The Chacon case was prosecuted by the Public Integrity Division of the District Attorney’s Office and “was the first major public integrity case brought by PID,” District Attorney Steve Cooley said Friday in a statement.

“The citizens of Bell Gardens have received justice,” Cooley said. “And the long appellate trail of the case up to the California Supreme Court gives prosecutors statewide direction in pursuing corrupt public officials.”

Chacon was convicted of a felony under Government Code Sec. 1090, which makes it a crime for a public official to participate in the making of a contract in which the official has or expects a financial interest.

Chacon was charged with conspiring with other council members to repeal an ordinance barring council members from accepting the post of city manager until they had been off the council for a year.
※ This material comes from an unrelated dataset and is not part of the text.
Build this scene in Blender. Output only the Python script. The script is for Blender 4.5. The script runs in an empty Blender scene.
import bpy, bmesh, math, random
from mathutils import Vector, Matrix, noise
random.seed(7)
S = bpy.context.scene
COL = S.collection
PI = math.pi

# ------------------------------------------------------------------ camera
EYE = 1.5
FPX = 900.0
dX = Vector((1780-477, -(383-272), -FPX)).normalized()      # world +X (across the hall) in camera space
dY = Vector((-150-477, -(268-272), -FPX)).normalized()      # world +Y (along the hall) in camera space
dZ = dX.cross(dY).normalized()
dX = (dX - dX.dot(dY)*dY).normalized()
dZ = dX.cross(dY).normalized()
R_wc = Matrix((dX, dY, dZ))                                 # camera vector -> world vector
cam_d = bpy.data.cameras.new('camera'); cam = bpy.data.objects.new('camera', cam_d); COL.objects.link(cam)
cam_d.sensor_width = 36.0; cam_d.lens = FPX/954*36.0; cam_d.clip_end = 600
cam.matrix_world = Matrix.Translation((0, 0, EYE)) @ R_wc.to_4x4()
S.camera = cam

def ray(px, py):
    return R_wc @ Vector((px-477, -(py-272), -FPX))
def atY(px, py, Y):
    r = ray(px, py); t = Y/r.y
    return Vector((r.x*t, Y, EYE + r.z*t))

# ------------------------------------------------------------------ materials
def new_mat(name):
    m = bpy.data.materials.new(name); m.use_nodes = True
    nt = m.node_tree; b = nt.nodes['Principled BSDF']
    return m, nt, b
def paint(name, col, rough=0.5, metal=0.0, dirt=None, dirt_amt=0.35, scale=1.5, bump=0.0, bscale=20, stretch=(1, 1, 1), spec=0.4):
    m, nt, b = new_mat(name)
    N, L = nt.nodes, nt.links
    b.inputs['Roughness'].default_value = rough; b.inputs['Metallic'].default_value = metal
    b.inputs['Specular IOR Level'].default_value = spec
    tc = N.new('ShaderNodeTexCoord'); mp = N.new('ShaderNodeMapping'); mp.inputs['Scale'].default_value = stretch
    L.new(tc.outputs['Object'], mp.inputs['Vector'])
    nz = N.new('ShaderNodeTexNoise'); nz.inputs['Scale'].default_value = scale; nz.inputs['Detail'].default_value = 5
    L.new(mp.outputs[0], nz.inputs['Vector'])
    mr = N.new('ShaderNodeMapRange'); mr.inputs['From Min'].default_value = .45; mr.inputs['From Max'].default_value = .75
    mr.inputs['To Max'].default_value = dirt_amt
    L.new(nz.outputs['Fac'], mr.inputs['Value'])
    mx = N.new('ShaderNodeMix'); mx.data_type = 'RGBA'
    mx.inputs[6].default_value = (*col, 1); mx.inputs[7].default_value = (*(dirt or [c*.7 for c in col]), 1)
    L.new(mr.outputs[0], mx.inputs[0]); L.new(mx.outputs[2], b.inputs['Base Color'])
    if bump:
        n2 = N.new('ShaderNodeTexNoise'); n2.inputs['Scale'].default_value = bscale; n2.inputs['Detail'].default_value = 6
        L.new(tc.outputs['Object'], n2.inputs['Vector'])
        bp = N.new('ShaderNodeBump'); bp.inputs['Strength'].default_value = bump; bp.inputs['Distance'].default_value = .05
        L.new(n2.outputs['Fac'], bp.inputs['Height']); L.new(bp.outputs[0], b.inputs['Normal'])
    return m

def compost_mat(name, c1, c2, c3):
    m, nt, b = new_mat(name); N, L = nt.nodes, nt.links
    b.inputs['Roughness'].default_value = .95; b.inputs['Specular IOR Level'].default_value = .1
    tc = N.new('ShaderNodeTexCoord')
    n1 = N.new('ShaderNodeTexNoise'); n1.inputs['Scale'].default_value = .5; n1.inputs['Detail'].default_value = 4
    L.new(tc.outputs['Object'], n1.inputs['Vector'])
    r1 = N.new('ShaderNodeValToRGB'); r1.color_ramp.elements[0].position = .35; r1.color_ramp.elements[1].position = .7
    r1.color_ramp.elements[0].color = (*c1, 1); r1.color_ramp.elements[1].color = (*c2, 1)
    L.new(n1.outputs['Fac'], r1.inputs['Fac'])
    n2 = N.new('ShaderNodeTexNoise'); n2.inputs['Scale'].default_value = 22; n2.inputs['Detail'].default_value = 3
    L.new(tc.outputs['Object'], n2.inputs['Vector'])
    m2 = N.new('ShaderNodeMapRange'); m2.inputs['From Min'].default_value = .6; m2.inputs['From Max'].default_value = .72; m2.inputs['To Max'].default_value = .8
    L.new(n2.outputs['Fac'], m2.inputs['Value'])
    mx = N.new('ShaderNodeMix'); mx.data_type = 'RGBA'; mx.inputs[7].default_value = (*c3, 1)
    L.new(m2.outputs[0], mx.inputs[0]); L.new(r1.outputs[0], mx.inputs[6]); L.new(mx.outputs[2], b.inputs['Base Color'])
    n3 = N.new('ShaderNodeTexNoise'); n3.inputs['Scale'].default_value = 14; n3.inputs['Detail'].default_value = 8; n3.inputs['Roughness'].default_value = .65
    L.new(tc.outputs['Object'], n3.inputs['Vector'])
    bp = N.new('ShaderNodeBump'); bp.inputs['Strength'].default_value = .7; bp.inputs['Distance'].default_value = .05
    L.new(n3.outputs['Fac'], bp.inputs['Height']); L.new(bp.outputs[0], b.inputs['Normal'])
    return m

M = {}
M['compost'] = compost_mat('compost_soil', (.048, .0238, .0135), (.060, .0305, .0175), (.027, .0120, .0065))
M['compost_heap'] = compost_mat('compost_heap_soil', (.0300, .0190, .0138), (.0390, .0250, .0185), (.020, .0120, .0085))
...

The ordinance was repealed in October of 2000, with Chacon joining her colleagues in voting in favor of the repeal, and Chacon accepted the city manager job in December of that year.

She held the job for just a few months before being charged with violating Sec. 1090, placed on administrative leave by the council, and eventually fired.

Before trial, her lawyers said she would present testimony that then-City Attorney Arnoldo Beltran proposed eliminating the existing ordinance, drafted the repeal, and drafted the contract hiring her as city manager. Her due process rights under the U.S. Constitution would be violated if she could be prosecuted for relying on Beltran’s advice, she contended.

Judge Michael M. Johnson ruled that, if the evidence warranted it, Chacon would be entitled to an instruction that she could not be convicted if she acted in reliance on advice from Beltran.

Johnson said he was bound to follow Cox v. Louisiana (1965) 379 U.S. 559. Cox held that demonstrators could not be prosecuted for picketing “near” a courthouse after the police chief and city officials told them it would be legal to do so across the street.

The Court of Appeal and Supreme Court, however, distinguished those cases, noting that the demonstrators in Cox were private citizens rather than public officials, and that the officials whose advice they relied on had the authority to enforce criminal laws.

Allowing public officials to assert a defense to conflict of interest charges “by claiming reliance on the advice of public attorneys charged with counseling them and advocating on their behalf,” Justice Carol Corrigan wrote for the Supreme Court, “is antithetical to the strong public policy of strict enforcement of conflict of interest statutes and the attendant personal responsibility demanded of our officials.”